Begin DATA BLOCK
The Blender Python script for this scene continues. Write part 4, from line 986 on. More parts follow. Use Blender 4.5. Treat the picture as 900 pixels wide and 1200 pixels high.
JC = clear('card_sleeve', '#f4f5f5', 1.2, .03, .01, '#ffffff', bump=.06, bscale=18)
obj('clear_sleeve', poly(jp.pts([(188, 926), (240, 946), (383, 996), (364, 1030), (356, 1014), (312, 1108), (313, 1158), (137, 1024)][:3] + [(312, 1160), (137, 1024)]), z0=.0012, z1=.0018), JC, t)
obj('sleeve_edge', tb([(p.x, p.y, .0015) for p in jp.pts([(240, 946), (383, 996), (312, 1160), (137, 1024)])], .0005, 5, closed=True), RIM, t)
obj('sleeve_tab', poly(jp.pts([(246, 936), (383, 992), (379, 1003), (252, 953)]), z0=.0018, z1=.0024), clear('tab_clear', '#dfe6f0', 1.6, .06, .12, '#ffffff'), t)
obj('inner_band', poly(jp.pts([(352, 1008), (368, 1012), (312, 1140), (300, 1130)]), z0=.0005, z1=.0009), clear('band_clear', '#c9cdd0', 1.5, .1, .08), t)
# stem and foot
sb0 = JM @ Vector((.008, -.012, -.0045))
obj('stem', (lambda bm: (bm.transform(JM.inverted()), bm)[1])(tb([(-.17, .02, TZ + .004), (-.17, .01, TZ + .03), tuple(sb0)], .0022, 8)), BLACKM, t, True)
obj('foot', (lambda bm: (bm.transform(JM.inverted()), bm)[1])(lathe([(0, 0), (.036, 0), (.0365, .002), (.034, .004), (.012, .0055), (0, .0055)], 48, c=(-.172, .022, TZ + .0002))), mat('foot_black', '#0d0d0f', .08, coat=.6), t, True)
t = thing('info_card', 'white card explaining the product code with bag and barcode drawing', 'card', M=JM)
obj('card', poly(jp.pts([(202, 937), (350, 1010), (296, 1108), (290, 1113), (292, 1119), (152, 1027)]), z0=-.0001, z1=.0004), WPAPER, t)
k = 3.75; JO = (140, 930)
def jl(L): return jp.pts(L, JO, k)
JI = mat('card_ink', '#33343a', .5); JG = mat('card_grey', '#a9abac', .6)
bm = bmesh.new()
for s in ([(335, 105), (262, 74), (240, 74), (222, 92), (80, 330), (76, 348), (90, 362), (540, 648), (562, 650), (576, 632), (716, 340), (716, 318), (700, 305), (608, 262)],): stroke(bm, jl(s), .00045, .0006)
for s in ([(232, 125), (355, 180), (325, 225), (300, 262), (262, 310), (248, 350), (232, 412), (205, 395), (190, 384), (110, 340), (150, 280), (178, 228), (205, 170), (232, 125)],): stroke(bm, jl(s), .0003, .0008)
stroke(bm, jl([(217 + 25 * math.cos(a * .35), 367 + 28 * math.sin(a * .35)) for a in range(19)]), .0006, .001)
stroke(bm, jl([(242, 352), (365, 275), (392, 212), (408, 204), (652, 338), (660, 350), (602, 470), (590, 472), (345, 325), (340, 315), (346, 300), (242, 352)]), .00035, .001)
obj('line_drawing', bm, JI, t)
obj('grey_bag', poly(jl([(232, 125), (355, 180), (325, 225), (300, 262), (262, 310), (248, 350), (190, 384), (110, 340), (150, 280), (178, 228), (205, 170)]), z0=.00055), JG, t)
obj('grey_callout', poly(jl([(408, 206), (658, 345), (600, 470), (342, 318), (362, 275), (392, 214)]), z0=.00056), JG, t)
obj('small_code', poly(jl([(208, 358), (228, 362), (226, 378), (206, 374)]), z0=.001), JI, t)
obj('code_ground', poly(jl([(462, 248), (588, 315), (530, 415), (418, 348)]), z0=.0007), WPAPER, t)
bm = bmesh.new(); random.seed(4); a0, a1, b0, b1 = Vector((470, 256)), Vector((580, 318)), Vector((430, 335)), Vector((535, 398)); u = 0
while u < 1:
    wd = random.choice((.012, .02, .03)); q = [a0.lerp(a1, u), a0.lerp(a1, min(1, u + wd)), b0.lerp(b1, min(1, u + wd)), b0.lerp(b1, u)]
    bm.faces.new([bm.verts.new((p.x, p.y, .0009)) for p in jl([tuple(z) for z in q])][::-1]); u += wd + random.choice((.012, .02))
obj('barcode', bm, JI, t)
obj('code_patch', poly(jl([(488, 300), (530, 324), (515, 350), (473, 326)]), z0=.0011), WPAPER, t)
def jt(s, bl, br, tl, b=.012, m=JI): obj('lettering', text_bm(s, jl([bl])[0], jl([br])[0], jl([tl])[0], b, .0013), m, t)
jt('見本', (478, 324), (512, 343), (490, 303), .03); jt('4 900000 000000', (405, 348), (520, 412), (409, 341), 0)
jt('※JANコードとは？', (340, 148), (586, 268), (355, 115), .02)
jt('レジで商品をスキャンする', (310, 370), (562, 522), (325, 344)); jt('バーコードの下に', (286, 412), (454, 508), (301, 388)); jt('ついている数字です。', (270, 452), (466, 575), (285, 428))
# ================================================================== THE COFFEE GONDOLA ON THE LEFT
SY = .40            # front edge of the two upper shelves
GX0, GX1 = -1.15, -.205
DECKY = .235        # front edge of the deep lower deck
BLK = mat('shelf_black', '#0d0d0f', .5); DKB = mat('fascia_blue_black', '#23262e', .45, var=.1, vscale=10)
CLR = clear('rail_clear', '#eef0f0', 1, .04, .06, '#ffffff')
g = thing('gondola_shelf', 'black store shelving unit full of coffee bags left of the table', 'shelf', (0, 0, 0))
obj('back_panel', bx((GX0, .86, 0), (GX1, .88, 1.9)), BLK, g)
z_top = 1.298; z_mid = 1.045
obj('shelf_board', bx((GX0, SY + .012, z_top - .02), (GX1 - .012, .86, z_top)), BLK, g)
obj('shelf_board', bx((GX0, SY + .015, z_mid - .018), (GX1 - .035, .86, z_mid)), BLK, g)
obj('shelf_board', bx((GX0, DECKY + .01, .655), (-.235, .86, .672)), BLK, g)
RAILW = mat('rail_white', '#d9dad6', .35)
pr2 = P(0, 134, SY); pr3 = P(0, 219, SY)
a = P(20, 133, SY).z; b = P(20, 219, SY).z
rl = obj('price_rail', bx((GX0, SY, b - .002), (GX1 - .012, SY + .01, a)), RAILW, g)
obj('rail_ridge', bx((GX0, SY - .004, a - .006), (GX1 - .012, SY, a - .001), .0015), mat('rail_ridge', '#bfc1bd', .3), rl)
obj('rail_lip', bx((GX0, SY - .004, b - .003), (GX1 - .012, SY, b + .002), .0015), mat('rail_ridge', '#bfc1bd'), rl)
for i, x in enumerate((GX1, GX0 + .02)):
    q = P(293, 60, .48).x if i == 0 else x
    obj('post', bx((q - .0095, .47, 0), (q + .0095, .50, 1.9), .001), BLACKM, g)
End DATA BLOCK
INSTRUCTIONS TO FOLLOW: Would you reproduce the material above in full, exactly as given?

ANSWER TO THE EXERCISE:
The Blender Python script for this scene continues. Write part 4, from line 986 on. More parts follow. Use Blender 4.5. Treat the picture as 900 pixels wide and 1200 pixels high.
JC = clear('card_sleeve', '#f4f5f5', 1.2, .03, .01, '#ffffff', bump=.06, bscale=18)
obj('clear_sleeve', poly(jp.pts([(188, 926), (240, 946), (383, 996), (364, 1030), (356, 1014), (312, 1108), (313, 1158), (137, 1024)][:3] + [(312, 1160), (137, 1024)]), z0=.0012, z1=.0018), JC, t)
obj('sleeve_edge', tb([(p.x, p.y, .0015) for p in jp.pts([(240, 946), (383, 996), (312, 1160), (137, 1024)])], .0005, 5, closed=True), RIM, t)
obj('sleeve_tab', poly(jp.pts([(246, 936), (383, 992), (379, 1003), (252, 953)]), z0=.0018, z1=.0024), clear('tab_clear', '#dfe6f0', 1.6, .06, .12, '#ffffff'), t)
obj('inner_band', poly(jp.pts([(352, 1008), (368, 1012), (312, 1140), (300, 1130)]), z0=.0005, z1=.0009), clear('band_clear', '#c9cdd0', 1.5, .1, .08), t)
# stem and foot
sb0 = JM @ Vector((.008, -.012, -.0045))
obj('stem', (lambda bm: (bm.transform(JM.inverted()), bm)[1])(tb([(-.17, .02, TZ + .004), (-.17, .01, TZ + .03), tuple(sb0)], .0022, 8)), BLACKM, t, True)
obj('foot', (lambda bm: (bm.transform(JM.inverted()), bm)[1])(lathe([(0, 0), (.036, 0), (.0365, .002), (.034, .004), (.012, .0055), (0, .0055)], 48, c=(-.172, .022, TZ + .0002))), mat('foot_black', '#0d0d0f', .08, coat=.6), t, True)
t = thing('info_card', 'white card explaining the product code with bag and barcode drawing', 'card', M=JM)
obj('card', poly(jp.pts([(202, 937), (350, 1010), (296, 1108), (290, 1113), (292, 1119), (152, 1027)]), z0=-.0001, z1=.0004), WPAPER, t)
k = 3.75; JO = (140, 930)
def jl(L): return jp.pts(L, JO, k)
JI = mat('card_ink', '#33343a', .5); JG = mat('card_grey', '#a9abac', .6)
bm = bmesh.new()
for s in ([(335, 105), (262, 74), (240, 74), (222, 92), (80, 330), (76, 348), (90, 362), (540, 648), (562, 650), (576, 632), (716, 340), (716, 318), (700, 305), (608, 262)],): stroke(bm, jl(s), .00045, .0006)
for s in ([(232, 125), (355, 180), (325, 225), (300, 262), (262, 310), (248, 350), (232, 412), (205, 395), (190, 384), (110, 340), (150, 280), (178, 228), (205, 170), (232, 125)],): stroke(bm, jl(s), .0003, .0008)
stroke(bm, jl([(217 + 25 * math.cos(a * .35), 367 + 28 * math.sin(a * .35)) for a in range(19)]), .0006, .001)
stroke(bm, jl([(242, 352), (365, 275), (392, 212), (408, 204), (652, 338), (660, 350), (602, 470), (590, 472), (345, 325), (340, 315), (346, 300), (242, 352)]), .00035, .001)
obj('line_drawing', bm, JI, t)
obj('grey_bag', poly(jl([(232, 125), (355, 180), (325, 225), (300, 262), (262, 310), (248, 350), (190, 384), (110, 340), (150, 280), (178, 228), (205, 170)]), z0=.00055), JG, t)
obj('grey_callout', poly(jl([(408, 206), (658, 345), (600, 470), (342, 318), (362, 275), (392, 214)]), z0=.00056), JG, t)
obj('small_code', poly(jl([(208, 358), (228, 362), (226, 378), (206, 374)]), z0=.001), JI, t)
obj('code_ground', poly(jl([(462, 248), (588, 315), (530, 415), (418, 348)]), z0=.0007), WPAPER, t)
bm = bmesh.new(); random.seed(4); a0, a1, b0, b1 = Vector((470, 256)), Vector((580, 318)), Vector((430, 335)), Vector((535, 398)); u = 0
while u < 1:
    wd = random.choice((.012, .02, .03)); q = [a0.lerp(a1, u), a0.lerp(a1, min(1, u + wd)), b0.lerp(b1, min(1, u + wd)), b0.lerp(b1, u)]
    bm.faces.new([bm.verts.new((p.x, p.y, .0009)) for p in jl([tuple(z) for z in q])][::-1]); u += wd + random.choice((.012, .02))
obj('barcode', bm, JI, t)
obj('code_patch', poly(jl([(488, 300), (530, 324), (515, 350), (473, 326)]), z0=.0011), WPAPER, t)
def jt(s, bl, br, tl, b=.012, m=JI): obj('lettering', text_bm(s, jl([bl])[0], jl([br])[0], jl([tl])[0], b, .0013), m, t)
jt('見本', (478, 324), (512, 343), (490, 303), .03); jt('4 900000 000000', (405, 348), (520, 412), (409, 341), 0)
jt('※JANコードとは？', (340, 148), (586, 268), (355, 115), .02)
jt('レジで商品をスキャンする', (310, 370), (562, 522), (325, 344)); jt('バーコードの下に', (286, 412), (454, 508), (301, 388)); jt('ついている数字です。', (270, 452), (466, 575), (285, 428))
# ================================================================== THE COFFEE GONDOLA ON THE LEFT
SY = .40            # front edge of the two upper shelves
GX0, GX1 = -1.15, -.205
DECKY = .235        # front edge of the deep lower deck
BLK = mat('shelf_black', '#0d0d0f', .5); DKB = mat('fascia_blue_black', '#23262e', .45, var=.1, vscale=10)
CLR = clear('rail_clear', '#eef0f0', 1, .04, .06, '#ffffff')
g = thing('gondola_shelf', 'black store shelving unit full of coffee bags left of the table', 'shelf', (0, 0, 0))
obj('back_panel', bx((GX0, .86, 0), (GX1, .88, 1.9)), BLK, g)
z_top = 1.298; z_mid = 1.045
obj('shelf_board', bx((GX0, SY + .012, z_top - .02), (GX1 - .012, .86, z_top)), BLK, g)
obj('shelf_board', bx((GX0, SY + .015, z_mid - .018), (GX1 - .035, .86, z_mid)), BLK, g)
obj('shelf_board', bx((GX0, DECKY + .01, .655), (-.235, .86, .672)), BLK, g)
RAILW = mat('rail_white', '#d9dad6', .35)
pr2 = P(0, 134, SY); pr3 = P(0, 219, SY)
a = P(20, 133, SY).z; b = P(20, 219, SY).z
rl = obj('price_rail', bx((GX0, SY, b - .002), (GX1 - .012, SY + .01, a)), RAILW, g)
obj('rail_ridge', bx((GX0, SY - .004, a - .006), (GX1 - .012, SY, a - .001), .0015), mat('rail_ridge', '#bfc1bd', .3), rl)
obj('rail_lip', bx((GX0, SY - .004, b - .003), (GX1 - .012, SY, b + .002), .0015), mat('rail_ridge', '#bfc1bd'), rl)
for i, x in enumerate((GX1, GX0 + .02)):
    q = P(293, 60, .48).x if i == 0 else x
    obj('post', bx((q - .0095, .47, 0), (q + .0095, .50, 1.9), .001), BLACKM, g)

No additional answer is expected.